How much does a public trademark search on the IP India portal cost?
The public search on ipindiaonline.gov.in is free. An official search request under Form TM-C costs INR 10,000 per class for e-filing and returns a formal search report from the registry within about 7 working days. Most founders use the free public search to shortlist candidates and reserve the paid TM-C search for the one or two names they are seriously considering.
What are the Nice Classes and which one applies to my business?
India follows the Nice Classification, an international system with 45 classes — 34 for goods and 11 for services. A software product is typically Class 9 (downloadable software) plus Class 42 (SaaS / software-as-a-service). A restaurant is Class 43. A clothing brand is Class 25. Registration in one class does not protect you in another, and the same mark can be owned by different proprietors across unrelated classes.
What is the difference between a Wordmark search and a Phonetic search?
A Wordmark search matches the exact string you type. A Phonetic search matches marks that sound similar — 'Kwik' will surface 'Quick', 'Kwick', 'Qwik' and 'Kuik'. Section 11(1) of the Trade Marks Act refuses registration where a mark is 'similar' to an earlier mark and likely to cause confusion; the registry reads similarity phonetically, visually, and conceptually. Run both searches for every shortlisted name.
Can I register a trademark before I incorporate my company?

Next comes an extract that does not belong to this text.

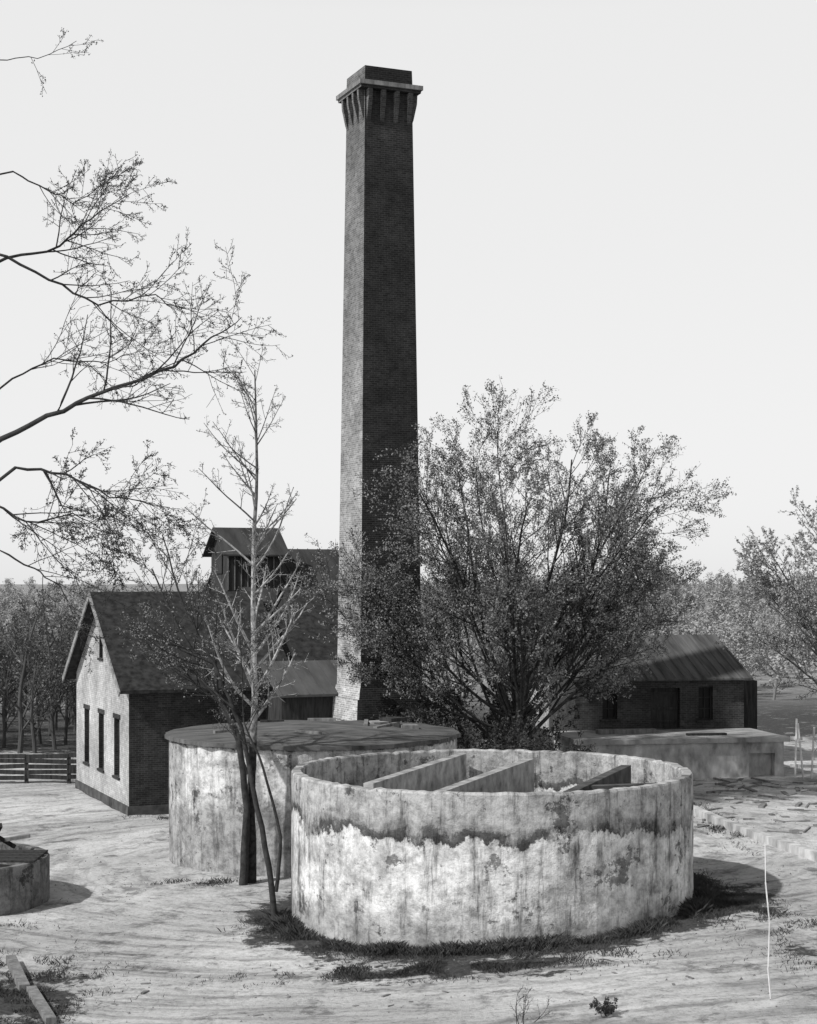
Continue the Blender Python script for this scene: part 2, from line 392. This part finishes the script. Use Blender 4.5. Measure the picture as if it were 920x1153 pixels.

Yes. An individual, a partnership firm, an LLP, a company, or even a proposed proprietor can file a TM-A application. Many founders file in their personal name first and later assign the mark to the company under Section 38 once incorporation is complete. The filing date — not the incorporation date — is what fixes your priority against later applicants.
What happens if someone else has already filed but the mark is not yet registered?
The earlier applicant has priority under the 'first-to-file' rule of Section 18. Your options are: (a) file in a different class if the goods/services are genuinely unrelated, (b) oppose their application within four months of its advertisement under Section 21 if you can show prior use, or (c) pick a different mark. A cease-and-desist reply from a pending applicant is common — take it seriously; do not simply proceed on the assumption 'not registered means not protected'.
How long is a trademark registration valid, and can it be renewed?
Ten years from the date of application, renewable indefinitely in ten-year blocks under Section 25. Renewal costs INR 9,000 per class (e-filing) and can be filed within one year before expiry or up to six months after with a surcharge. Non-renewal leads to removal from the register — but the earlier proprietor can restore it within one year of removal.